### Data excerpt
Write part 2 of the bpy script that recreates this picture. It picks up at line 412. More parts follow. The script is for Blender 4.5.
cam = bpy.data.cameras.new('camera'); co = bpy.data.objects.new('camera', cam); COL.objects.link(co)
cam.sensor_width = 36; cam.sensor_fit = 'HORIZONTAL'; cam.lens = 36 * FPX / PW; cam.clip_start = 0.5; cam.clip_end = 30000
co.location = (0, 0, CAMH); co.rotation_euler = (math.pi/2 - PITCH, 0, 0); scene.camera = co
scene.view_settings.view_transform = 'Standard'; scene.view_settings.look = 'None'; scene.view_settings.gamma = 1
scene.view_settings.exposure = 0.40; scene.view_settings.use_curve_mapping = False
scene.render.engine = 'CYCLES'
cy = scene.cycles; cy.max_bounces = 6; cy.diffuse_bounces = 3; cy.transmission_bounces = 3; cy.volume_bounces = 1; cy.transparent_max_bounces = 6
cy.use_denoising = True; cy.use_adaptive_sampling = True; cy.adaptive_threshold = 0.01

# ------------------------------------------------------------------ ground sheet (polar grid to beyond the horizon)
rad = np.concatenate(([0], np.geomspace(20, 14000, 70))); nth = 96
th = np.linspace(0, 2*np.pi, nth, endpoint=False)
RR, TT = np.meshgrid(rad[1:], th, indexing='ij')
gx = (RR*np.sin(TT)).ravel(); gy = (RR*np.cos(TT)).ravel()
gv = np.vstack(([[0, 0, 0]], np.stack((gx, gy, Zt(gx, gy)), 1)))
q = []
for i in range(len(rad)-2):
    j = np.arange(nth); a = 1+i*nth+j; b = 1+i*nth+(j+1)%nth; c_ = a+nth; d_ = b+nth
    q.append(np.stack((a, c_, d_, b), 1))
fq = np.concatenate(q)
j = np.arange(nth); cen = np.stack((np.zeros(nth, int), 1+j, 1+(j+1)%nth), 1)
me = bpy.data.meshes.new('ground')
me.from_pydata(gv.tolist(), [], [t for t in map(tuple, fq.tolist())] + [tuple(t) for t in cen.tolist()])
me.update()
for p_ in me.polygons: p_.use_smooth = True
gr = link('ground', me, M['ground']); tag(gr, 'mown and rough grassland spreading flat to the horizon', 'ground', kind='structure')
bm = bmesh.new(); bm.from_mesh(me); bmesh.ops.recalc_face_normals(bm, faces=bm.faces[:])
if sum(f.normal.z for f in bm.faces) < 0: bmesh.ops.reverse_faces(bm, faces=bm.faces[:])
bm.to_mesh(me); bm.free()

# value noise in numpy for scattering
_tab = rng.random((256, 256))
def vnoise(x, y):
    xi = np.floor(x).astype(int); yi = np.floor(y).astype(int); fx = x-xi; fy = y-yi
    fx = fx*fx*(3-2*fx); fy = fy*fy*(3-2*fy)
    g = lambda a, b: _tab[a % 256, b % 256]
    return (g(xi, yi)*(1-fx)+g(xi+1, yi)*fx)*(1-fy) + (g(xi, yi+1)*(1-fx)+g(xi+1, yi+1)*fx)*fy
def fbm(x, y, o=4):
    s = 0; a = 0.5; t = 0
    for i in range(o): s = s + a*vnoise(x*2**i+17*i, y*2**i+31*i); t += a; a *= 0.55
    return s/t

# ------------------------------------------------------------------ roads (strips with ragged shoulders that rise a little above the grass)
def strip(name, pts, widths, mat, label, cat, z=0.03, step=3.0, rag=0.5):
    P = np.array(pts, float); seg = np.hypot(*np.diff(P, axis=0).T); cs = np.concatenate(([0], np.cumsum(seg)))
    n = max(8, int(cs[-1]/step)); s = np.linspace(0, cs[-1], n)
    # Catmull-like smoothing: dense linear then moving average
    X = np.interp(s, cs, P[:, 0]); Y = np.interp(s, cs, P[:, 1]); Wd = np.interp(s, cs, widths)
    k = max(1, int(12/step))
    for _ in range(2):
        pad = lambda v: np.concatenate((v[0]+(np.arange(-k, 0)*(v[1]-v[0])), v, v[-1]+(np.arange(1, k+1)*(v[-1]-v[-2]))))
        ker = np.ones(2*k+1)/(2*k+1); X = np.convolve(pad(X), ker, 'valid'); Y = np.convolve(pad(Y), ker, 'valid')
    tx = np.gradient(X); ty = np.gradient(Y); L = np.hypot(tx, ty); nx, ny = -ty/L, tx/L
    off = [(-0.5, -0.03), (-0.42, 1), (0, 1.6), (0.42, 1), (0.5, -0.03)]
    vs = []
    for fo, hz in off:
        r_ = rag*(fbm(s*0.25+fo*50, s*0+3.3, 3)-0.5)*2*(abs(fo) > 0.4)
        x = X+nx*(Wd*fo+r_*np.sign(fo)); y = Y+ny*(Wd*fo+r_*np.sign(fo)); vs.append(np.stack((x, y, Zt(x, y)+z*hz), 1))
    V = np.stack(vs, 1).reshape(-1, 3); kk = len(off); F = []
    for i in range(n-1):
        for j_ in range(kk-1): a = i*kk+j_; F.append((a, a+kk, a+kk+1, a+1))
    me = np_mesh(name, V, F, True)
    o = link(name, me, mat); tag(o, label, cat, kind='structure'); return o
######
> **What the task asks**:
Extract the full listing and reproduce each line exactly.

> **The completed task**:
Write part 2 of the bpy script that recreates this picture. It picks up at line 412. More parts follow. The script is for Blender 4.5.
cam = bpy.data.cameras.new('camera'); co = bpy.data.objects.new('camera', cam); COL.objects.link(co)
cam.sensor_width = 36; cam.sensor_fit = 'HORIZONTAL'; cam.lens = 36 * FPX / PW; cam.clip_start = 0.5; cam.clip_end = 30000
co.location = (0, 0, CAMH); co.rotation_euler = (math.pi/2 - PITCH, 0, 0); scene.camera = co
scene.view_settings.view_transform = 'Standard'; scene.view_settings.look = 'None'; scene.view_settings.gamma = 1
scene.view_settings.exposure = 0.40; scene.view_settings.use_curve_mapping = False
scene.render.engine = 'CYCLES'
cy = scene.cycles; cy.max_bounces = 6; cy.diffuse_bounces = 3; cy.transmission_bounces = 3; cy.volume_bounces = 1; cy.transparent_max_bounces = 6
cy.use_denoising = True; cy.use_adaptive_sampling = True; cy.adaptive_threshold = 0.01

# ------------------------------------------------------------------ ground sheet (polar grid to beyond the horizon)
rad = np.concatenate(([0], np.geomspace(20, 14000, 70))); nth = 96
th = np.linspace(0, 2*np.pi, nth, endpoint=False)
RR, TT = np.meshgrid(rad[1:], th, indexing='ij')
gx = (RR*np.sin(TT)).ravel(); gy = (RR*np.cos(TT)).ravel()
gv = np.vstack(([[0, 0, 0]], np.stack((gx, gy, Zt(gx, gy)), 1)))
q = []
for i in range(len(rad)-2):
    j = np.arange(nth); a = 1+i*nth+j; b = 1+i*nth+(j+1)%nth; c_ = a+nth; d_ = b+nth
    q.append(np.stack((a, c_, d_, b), 1))
fq = np.concatenate(q)
j = np.arange(nth); cen = np.stack((np.zeros(nth, int), 1+j, 1+(j+1)%nth), 1)
me = bpy.data.meshes.new('ground')
me.from_pydata(gv.tolist(), [], [t for t in map(tuple, fq.tolist())] + [tuple(t) for t in cen.tolist()])
me.update()
for p_ in me.polygons: p_.use_smooth = True
gr = link('ground', me, M['ground']); tag(gr, 'mown and rough grassland spreading flat to the horizon', 'ground', kind='structure')
bm = bmesh.new(); bm.from_mesh(me); bmesh.ops.recalc_face_normals(bm, faces=bm.faces[:])
if sum(f.normal.z for f in bm.faces) < 0: bmesh.ops.reverse_faces(bm, faces=bm.faces[:])
bm.to_mesh(me); bm.free()

# value noise in numpy for scattering
_tab = rng.random((256, 256))
def vnoise(x, y):
    xi = np.floor(x).astype(int); yi = np.floor(y).astype(int); fx = x-xi; fy = y-yi
    fx = fx*fx*(3-2*fx); fy = fy*fy*(3-2*fy)
    g = lambda a, b: _tab[a % 256, b % 256]
    return (g(xi, yi)*(1-fx)+g(xi+1, yi)*fx)*(1-fy) + (g(xi, yi+1)*(1-fx)+g(xi+1, yi+1)*fx)*fy
def fbm(x, y, o=4):
    s = 0; a = 0.5; t = 0
    for i in range(o): s = s + a*vnoise(x*2**i+17*i, y*2**i+31*i); t += a; a *= 0.55
    return s/t

# ------------------------------------------------------------------ roads (strips with ragged shoulders that rise a little above the grass)
def strip(name, pts, widths, mat, label, cat, z=0.03, step=3.0, rag=0.5):
    P = np.array(pts, float); seg = np.hypot(*np.diff(P, axis=0).T); cs = np.concatenate(([0], np.cumsum(seg)))
    n = max(8, int(cs[-1]/step)); s = np.linspace(0, cs[-1], n)
    # Catmull-like smoothing: dense linear then moving average
    X = np.interp(s, cs, P[:, 0]); Y = np.interp(s, cs, P[:, 1]); Wd = np.interp(s, cs, widths)
    k = max(1, int(12/step))
    for _ in range(2):
        pad = lambda v: np.concatenate((v[0]+(np.arange(-k, 0)*(v[1]-v[0])), v, v[-1]+(np.arange(1, k+1)*(v[-1]-v[-2]))))
        ker = np.ones(2*k+1)/(2*k+1); X = np.convolve(pad(X), ker, 'valid'); Y = np.convolve(pad(Y), ker, 'valid')
    tx = np.gradient(X); ty = np.gradient(Y); L = np.hypot(tx, ty); nx, ny = -ty/L, tx/L
    off = [(-0.5, -0.03), (-0.42, 1), (0, 1.6), (0.42, 1), (0.5, -0.03)]
    vs = []
    for fo, hz in off:
        r_ = rag*(fbm(s*0.25+fo*50, s*0+3.3, 3)-0.5)*2*(abs(fo) > 0.4)
        x = X+nx*(Wd*fo+r_*np.sign(fo)); y = Y+ny*(Wd*fo+r_*np.sign(fo)); vs.append(np.stack((x, y, Zt(x, y)+z*hz), 1))
    V = np.stack(vs, 1).reshape(-1, 3); kk = len(off); F = []
    for i in range(n-1):
        for j_ in range(kk-1): a = i*kk+j_; F.append((a, a+kk, a+kk+1, a+1))
    me = np_mesh(name, V, F, True)
    o = link(name, me, mat); tag(o, label, cat, kind='structure'); return o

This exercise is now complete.